A safety administration conducted crash tests of child booster seats for cars. Listed below are results from those​ tests, with the measurements given in hic​ (standard head injury condition​ units). The safety requirement is that the hic measurement should be less than 1000 hic. Use a 0.05 significance level to test the claim that the sample is from a population with a mean less than 1000 hic. Do the results suggest that all of the child booster seats meet the specified​ requirement?

637,643,1179,584,517,550

  

Answer 1

Given: Population mean (µ) = 1000.

Sample size(n) = 6

Now, we need to find the sample mean and sample standard deviation by using the given data.

We will get,
Sample mean = xbar = 685
Sample standard deviation = S = 246.8821581

The claim statement is, "the sample is from a population with mean less than 1000 hic".
That is µ < 1000
Hence, the claim statement goes under the alternative hypothesis.

Hence, the Null hypothesis is, H0: µ >= 1000
And the alternative hypothesis is, H1: µ < 1000

Here, we have the sample standard deviation. So, we need to use the T-test for testing.

Now, let's find the test statistic.

That is, test statistic T = -3.1253

Degrees of freedom = n -1 = 6 - 1 = 5 .

Now, let's find the P-value.
For finding the P-value, we can use a technology like excel/Ti84 calculator or T table.
The following excel command is used to find the P-value.

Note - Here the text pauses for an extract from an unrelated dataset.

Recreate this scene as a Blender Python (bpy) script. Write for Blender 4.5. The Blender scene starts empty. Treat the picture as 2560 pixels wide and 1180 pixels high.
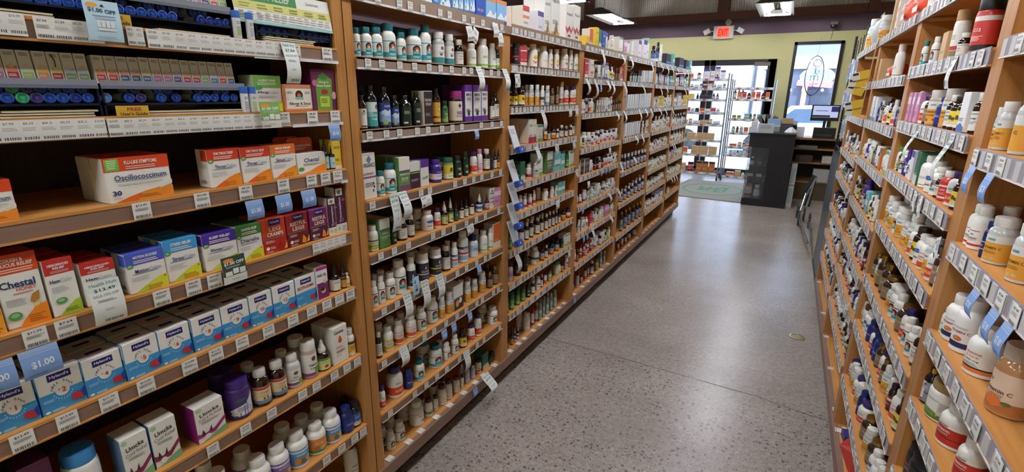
import bpy, bmesh, math, random
from mathutils import Vector, Matrix
random.seed(7)
C = bpy.context.scene.collection
sc = bpy.context.scene
PI = math.pi
# ------------------------------------------------------------------ camera
CAM_H = 1.5052
cam_d = bpy.data.cameras.new('camera'); cam = bpy.data.objects.new('camera', cam_d); C.objects.link(cam)
cam_d.sensor_fit = 'HORIZONTAL'; cam_d.sensor_width = 36.0
cam_d.lens = 36.0 * 1238.39 / 2560.0
cam_d.clip_start = 0.02; cam_d.clip_end = 300
_r = Vector((0.87629333, 0.48165679, 0.01080389)); _u = Vector((-0.1418535, 0.23651778, 0.96121638)); _f = Vector((-0.46042109, 0.84384008, -0.27558365))
M = Matrix((( _r.x, _u.x, -_f.x, 0.0), (_r.y, _u.y, -_f.y, 0.0), (_r.z, _u.z, -_f.z, CAM_H), (0, 0, 0, 1)))
cam.matrix_world = M
sc.camera = cam
# ------------------------------------------------------------------ colour management, world, sun
sc.view_settings.view_transform = 'Standard'
sc.view_settings.look = 'None'
sc.view_settings.gamma = 1.0
sc.view_settings.use_curve_mapping = False
sc.view_settings.exposure = 1.58
W = bpy.data.worlds.new('sky'); sc.world = W; W.use_nodes = True
bg = W.node_tree.nodes['Background']
bg.inputs[0].default_value = (0.58, 0.74, 1.0, 1); bg.inputs[1].default_value = 3.0
sun_d = bpy.data.lights.new('sun', 'SUN'); sun_d.energy = 2.5; sun_d.angle = 0.02; sun_d.color = (1, .96, .9)
sun = bpy.data.objects.new('sun', sun_d); C.objects.link(sun); sun.rotation_euler = (math.radians(38), 0, math.radians(20))
LAMP = 24.0      # strength of the fluorescent tubes
# ------------------------------------------------------------------ materials
def lin(h):
    out = []
    for i in (0, 2, 4):
        c = int(h[i:i+2], 16) / 255.0
        out.append(c / 12.92 if c <= 0.04045 else ((c + 0.055) / 1.055) ** 2.4)
    return (out[0], out[1], out[2], 1)
_m = {}
def mat(h, rough=.5, metal=0.0, kind='p', **kw):
    key = (h, rough, metal, kind, tuple(sorted(kw.items())))
    if key in _m: return _m[key]
    m = bpy.data.materials.new('%s_%s' % (kind, h)); m.use_nodes = True
    nt = m.node_tree; b = nt.nodes['Principled BSDF']
    b.inputs['Base Color'].default_value = lin(h)
    b.inputs['Roughness'].default_value = rough
    b.inputs['Metallic'].default_value = metal
    if 'trans' in kw: b.inputs['Transmission Weight'].default_value = kw['trans']
    if 'emit' in kw:
        b.inputs['Emission Color'].default_value = lin(h); b.inputs['Emission Strength'].default_value = kw['emit']
    if 'alpha' in kw: b.inputs['Alpha'].default_value = kw['alpha']
    if 'coat' in kw: b.inputs['Coat Weight'].default_value = kw['coat']; b.inputs['Coat Roughness'].default_value = .06
    _m[key] = m
    return m
def N(nt, t, **kw):
    n = nt.nodes.new(t)
    for k, v in kw.items(): setattr(n, k, v)
    return n
def ramp(nt, stops, interp='LINEAR'):
    n = nt.nodes.new('ShaderNodeValToRGB'); n.color_ramp.interpolation = interp
    e = n.color_ramp.elements
    while len(e) < len(stops): e.new(.5)
    for i, (p, c) in enumerate(stops): e[i].position = p; e[i].color = c if len(c) == 4 else (*c, 1)
    return n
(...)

= T.DIST(Test statistic, Degrees of freedom, 1)
= T.DIST(-3.1253 , 5 , 1)

You will get, P-value = 0.01305

We are given: Level of significance α= 0.05

Following is the decision rule for making the decision.
If, P-value > α, then we fail to reject the null hypothesis.
If, P-value <= α, then we reject the null hypothesis.

α = 0.05
And P-value = 0.01305
That is P-value < α.
Hence, we reject the null hypothesis.
That is, there is sufficient evidence to support the claim that the sample is from a population with mean less than 1000 hic.

Hence, the result suggest that all of the child booster seats meet the specified requirements.